Allotment Adventures: Slow

I think I probably say every year that the allotment is behind but this year (mid July and I’m still waiting on the courgettes!) it’s really true.

Half of the beetroot bed, all sown at the same time, are refusing to grow. (I think that the rhubarb next to that bed is sucking up all the moisture. We had winter squash in that bed last year and the squash at that end were slower too. Next year we’re putting the gooseberry bushes in that bed so no more worry about why nothing wants to grow in that bed!). We’ve had mange tout and broad beans and a few raspberries and blueberries and some salad and potatoes. This week we took home rhubarb (not from my plot), a few blueberries, 5 beetroot, carrot tops (for pesto), salad and two plums.

We are waiting on, courgette, crooknecks, cucumbers, carrots, tomatoes, french beans, sweet potatoes, autumn raspberries and winter squash (which has started it’s growth spurt, Ma wondered if I needed to feed it as it seems to be trying to take over the whole plot!). There is a lot of squash in here, I know that we have uchiki kuri and butternut squash in there but I also sowed and then lost track of some possible crown prince, two types of pumpkin, the last couple of candy roaster and burgess buttercup seeds. So who knows what we’ll get!

I was so determined to do better for autumn/winter, I think I was too relaxed about summer crops but in for autumn are kale, leeks, cauliflowers and we sowed chard last week. To be sown are pak choi, florence fennel, cabbage and some late salads. I want to get another flush of coriander, dill and maybe parsley in before autumn.  I might also sow turnips, black radish and swede for winter too. There are three-ish beds empty right now so I have some space and we’ll probably have 6 or seven beds in use through the winter. We’ll get what we get.

While I may have taken my eye off the food producing ball, I’m really pleased with some of the other areas of the plot.

The herb bed has been here since my very first spring, but it looks so much better with the flower bed next to it. It seems to give it structure. Yes, I need to cut the sage back before it eats the dianthus in the corner. I’m so thankful to a colleague at work for gifting me so much of this bed, he’s responsible for the giant snowdrops earlier in the year, the crocosmia and the sisyrinchium that are flowering right now. The bearded irises are hanging on but not doing much. The two dianthus were bought cheap in the plant sale last year and the year before, there is a bronze fennel at the back that I got from Nina’s old plot and it’s still alive so that’s good, finally I put in the remaining flowers that survived being burnt alive in the cloche in May (I think shasta daisy and alyssum).

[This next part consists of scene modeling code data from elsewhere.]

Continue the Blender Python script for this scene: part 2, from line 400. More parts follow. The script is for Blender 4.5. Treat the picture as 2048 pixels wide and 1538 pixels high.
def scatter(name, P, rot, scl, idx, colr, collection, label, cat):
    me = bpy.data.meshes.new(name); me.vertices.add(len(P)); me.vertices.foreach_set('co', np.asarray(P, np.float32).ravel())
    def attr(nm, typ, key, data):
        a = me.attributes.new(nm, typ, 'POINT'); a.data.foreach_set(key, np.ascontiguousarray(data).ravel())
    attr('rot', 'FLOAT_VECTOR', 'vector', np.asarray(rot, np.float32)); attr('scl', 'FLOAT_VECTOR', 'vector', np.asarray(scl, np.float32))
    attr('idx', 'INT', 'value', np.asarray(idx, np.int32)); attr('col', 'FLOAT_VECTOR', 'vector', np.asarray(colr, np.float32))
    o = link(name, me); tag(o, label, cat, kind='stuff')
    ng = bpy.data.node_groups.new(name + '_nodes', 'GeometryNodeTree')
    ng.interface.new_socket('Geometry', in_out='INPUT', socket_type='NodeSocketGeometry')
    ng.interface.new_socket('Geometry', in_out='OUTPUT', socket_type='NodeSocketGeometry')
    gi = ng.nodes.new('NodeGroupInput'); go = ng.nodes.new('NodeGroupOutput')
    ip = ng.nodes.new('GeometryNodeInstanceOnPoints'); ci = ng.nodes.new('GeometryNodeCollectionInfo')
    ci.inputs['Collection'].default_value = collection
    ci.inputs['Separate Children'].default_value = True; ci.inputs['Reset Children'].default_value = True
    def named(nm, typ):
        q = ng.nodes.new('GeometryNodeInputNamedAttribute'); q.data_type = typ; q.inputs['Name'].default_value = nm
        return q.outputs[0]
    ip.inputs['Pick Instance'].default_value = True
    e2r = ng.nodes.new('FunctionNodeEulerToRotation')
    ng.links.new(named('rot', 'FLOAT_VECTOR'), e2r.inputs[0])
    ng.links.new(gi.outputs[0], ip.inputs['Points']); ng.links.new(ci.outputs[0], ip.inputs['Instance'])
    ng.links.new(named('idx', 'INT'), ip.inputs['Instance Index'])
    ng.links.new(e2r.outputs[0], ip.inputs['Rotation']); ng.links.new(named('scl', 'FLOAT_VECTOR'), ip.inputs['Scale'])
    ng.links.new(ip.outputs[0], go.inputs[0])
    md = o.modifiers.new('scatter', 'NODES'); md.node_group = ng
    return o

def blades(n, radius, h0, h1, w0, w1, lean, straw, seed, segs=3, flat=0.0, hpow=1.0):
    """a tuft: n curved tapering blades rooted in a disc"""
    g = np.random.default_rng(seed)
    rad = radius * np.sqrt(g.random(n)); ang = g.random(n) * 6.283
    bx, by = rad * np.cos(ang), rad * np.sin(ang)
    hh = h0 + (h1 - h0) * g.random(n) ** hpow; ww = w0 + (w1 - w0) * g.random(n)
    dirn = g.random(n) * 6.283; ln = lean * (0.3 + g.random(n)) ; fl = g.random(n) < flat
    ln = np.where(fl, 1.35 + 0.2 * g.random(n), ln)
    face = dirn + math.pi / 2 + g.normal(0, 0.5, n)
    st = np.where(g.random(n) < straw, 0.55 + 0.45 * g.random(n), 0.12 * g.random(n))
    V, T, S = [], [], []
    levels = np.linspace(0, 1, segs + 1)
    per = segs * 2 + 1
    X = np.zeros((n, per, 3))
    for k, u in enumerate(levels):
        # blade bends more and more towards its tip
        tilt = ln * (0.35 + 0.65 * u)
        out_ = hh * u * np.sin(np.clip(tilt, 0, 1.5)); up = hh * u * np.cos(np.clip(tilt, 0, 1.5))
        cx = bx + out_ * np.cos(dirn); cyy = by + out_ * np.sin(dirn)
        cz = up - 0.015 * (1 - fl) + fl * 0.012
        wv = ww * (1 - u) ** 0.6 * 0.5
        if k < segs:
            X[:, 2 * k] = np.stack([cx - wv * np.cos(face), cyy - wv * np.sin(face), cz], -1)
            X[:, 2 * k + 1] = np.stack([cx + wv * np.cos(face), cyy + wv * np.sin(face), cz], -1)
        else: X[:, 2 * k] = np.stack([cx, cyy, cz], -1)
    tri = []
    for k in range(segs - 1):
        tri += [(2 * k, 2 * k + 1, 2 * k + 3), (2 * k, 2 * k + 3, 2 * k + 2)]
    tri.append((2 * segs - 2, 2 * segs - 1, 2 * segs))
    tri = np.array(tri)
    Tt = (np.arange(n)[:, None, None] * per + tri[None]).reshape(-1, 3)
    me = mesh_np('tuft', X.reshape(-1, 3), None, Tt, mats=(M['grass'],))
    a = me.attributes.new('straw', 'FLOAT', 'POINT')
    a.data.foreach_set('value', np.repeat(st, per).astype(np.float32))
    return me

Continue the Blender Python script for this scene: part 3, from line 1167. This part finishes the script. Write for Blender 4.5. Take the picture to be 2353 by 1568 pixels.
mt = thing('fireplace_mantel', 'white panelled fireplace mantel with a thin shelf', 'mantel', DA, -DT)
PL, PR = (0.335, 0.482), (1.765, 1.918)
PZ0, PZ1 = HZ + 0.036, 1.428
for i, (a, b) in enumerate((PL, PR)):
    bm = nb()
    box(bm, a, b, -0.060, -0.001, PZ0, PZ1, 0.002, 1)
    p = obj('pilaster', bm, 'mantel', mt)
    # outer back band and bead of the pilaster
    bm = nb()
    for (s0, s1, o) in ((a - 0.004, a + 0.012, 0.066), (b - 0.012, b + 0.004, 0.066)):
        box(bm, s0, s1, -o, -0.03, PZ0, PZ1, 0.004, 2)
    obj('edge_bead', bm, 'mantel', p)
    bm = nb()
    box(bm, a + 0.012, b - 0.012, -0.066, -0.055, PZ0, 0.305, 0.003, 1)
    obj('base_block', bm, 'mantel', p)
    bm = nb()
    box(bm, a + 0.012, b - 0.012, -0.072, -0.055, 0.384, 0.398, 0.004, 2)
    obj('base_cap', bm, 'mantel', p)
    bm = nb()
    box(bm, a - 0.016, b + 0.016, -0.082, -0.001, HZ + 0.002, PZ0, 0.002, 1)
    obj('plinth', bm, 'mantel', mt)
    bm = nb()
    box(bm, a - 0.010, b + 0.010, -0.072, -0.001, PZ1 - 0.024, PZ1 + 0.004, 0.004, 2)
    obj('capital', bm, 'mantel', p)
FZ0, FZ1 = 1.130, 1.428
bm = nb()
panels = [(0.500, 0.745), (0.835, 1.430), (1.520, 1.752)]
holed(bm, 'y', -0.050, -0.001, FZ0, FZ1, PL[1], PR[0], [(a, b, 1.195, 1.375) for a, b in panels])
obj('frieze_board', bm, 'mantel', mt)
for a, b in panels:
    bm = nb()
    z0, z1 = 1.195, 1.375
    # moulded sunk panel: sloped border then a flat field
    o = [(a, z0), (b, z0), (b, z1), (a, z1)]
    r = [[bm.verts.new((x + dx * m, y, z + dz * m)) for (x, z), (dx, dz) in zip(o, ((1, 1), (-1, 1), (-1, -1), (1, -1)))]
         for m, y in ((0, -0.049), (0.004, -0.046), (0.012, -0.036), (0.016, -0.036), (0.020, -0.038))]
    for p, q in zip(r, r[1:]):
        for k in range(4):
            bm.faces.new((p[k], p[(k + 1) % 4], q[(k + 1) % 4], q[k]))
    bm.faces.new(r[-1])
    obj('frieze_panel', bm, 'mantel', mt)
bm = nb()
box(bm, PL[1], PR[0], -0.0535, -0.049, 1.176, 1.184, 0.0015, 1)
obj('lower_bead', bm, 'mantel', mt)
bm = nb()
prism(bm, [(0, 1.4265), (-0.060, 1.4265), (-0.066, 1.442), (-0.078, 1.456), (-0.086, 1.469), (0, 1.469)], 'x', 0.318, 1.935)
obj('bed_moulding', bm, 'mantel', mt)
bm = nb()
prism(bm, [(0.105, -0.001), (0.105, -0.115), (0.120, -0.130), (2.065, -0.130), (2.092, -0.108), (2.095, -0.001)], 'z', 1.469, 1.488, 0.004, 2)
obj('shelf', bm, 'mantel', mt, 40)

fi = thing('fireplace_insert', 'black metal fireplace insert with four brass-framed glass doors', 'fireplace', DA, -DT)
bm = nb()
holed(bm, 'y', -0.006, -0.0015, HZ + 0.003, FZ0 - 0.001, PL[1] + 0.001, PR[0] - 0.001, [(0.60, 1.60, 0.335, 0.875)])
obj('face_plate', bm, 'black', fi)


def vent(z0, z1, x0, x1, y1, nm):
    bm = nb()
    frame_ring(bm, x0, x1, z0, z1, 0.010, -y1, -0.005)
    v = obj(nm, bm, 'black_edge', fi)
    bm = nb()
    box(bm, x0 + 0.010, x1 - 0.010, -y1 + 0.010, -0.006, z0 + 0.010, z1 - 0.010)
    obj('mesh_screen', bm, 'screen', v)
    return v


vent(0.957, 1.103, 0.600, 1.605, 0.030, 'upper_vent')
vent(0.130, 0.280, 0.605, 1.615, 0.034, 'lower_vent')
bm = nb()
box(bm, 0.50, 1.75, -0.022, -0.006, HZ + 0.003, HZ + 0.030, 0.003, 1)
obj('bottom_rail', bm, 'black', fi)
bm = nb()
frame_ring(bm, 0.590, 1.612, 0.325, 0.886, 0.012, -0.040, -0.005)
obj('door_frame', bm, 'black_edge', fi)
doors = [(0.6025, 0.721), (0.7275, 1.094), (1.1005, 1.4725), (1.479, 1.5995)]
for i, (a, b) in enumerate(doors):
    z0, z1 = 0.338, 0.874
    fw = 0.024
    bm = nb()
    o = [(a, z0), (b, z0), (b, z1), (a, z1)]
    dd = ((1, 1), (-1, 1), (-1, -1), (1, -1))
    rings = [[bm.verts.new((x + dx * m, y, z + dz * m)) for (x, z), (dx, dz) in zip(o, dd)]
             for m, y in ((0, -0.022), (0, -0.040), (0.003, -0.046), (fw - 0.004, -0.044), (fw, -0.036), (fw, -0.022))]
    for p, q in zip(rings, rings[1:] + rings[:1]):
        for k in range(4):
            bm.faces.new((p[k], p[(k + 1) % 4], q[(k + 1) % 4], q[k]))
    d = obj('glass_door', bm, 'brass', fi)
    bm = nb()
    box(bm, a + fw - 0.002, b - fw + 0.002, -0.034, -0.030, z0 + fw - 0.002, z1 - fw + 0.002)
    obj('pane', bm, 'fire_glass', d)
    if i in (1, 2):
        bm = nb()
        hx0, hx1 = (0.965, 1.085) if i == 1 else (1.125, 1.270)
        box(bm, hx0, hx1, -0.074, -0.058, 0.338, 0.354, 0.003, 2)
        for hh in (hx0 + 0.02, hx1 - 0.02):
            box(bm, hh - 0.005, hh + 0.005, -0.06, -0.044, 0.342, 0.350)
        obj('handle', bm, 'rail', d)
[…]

My other favourite new area is the pond and rose garden. It’ll take time to mature, I did not sow the red mountain spinach also known as red orache (Atriplex hortensis var. rubra), it seeded on the plot last year and we assumed it was a type of aramanth and let it go where it wanted to. Although I might grow it for eating next year, this one is crowding out my lavender! There is aramanth growing by the pond in front of the knautia macedonica. In amongst the roses there is another lavender and an oregano, the verbena was moved from the front of the plot and I have also bought and planted a lemon thyme, two campanulas and an eryngium planum and a centaurea montana or perennial cornflower and a white borage on the other side of the pond. 

It will need to establish and fill out, but it was a bare patch of soil and weeds last March, so I’m pretty happy. The roses I moved in winter but the pond area was a great lockdown project. I need to sort out covering the edge of the pond too but that’s a job for later!

Lastly the ‘wild’ area on the old plot, given how well things are growing there I feel it’s proof that my choice to woodchip the paths is good for the soil as well as for making the the plot look tidy, well in the winter, right now it’s a glorious mess and I’m really pleased with it, although I’d like the rudbeckia to start flowering, I’m beginning to think that it’s intimidated by the borage and the verbena!